While scholarship on ancient seafaring and maritime networks has grown substantially since the new millennium, the role of women in the creation and maintenance of these networks remains under-explored. Women were important contributors to the domestic economy and key agents of religion, nested within overlapping and multiscalar Mediterranean-wide networks. They were also, as commodities themselves, part and parcel of forced mobility through armed conflict and marriage and motherhood. In this presentation, I reconstruct a hypothetical sea journey based on two mass migrations of Cretans to Miletus in the mid-3rd century BCE. The citizenship decrees list an estimated total of 3,000-4,000 people, some of whom were accompanied by their wives, children, and extended families. Although the texts are fragmentary, there are about 100 complete or partial names that can be identified as female. Their titles allow distinctions in marital and motherhood status, family composition, and offspring to reconstruct a potential voyage from Crete to Miletus.

The data is viewed from a gendered and intersectional lens to center the women within my study. And I incorporate current migration and bio-behavioral research to estimate the passengers’ subsistence needs and spatial requirements, the number and type of ships, and a possible sea route. Because the eastern Mediterranean is a nexus for (forced) movement in the past and present, my case study also serves as a medium for investigating the unique barriers and conditions that women currently encounter as migrants. My analysis (please watch the seminar here) centers women as active agents and highlights their discursive experiences, resilience, and contributions to lifeways on the sea.

Dr. Mark Lawall: The Long Voyage of the Kyrenia Amphoras, 1968 -2024 (September 25th, 2024)

It is not often that CNN cares about the date of a shipwreck. The recent results of radiocarbon dating from the Kyrenia wreck, however, were of sufficient interest to launch the ship once more into broad public awareness, at least for a day or so.

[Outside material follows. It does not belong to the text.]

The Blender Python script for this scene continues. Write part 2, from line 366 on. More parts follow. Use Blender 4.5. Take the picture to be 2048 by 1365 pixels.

Those results suggested shifting the date of the wreck even further into the 3rd century BC – perhaps 286-278 BC – than had been suggested on the basis of the coins and the amphoras. Could this later date be correct and, if so, what are the implications for understanding the Kyrenia Ship as evidence for ancient shipping and trade?

This lecture addresses these questions through a review of how the dating of the amphora cargo has developed since it was first raised in 1968. As the suggested date for the cargo has shifted from the late 4th century to the 290s BC and now even later, the likelihood increases that some or many of the jars were already fairly old when they were used on the Kyrenia Ship. The various points of origin represented by the amphoras, their varying states of preservation (and possibly even states of completeness at the time of sinking), and the carefully documented evidence for the arrangement of the jars on the ship all come together to shed light on this unique chapter of ancient economic history.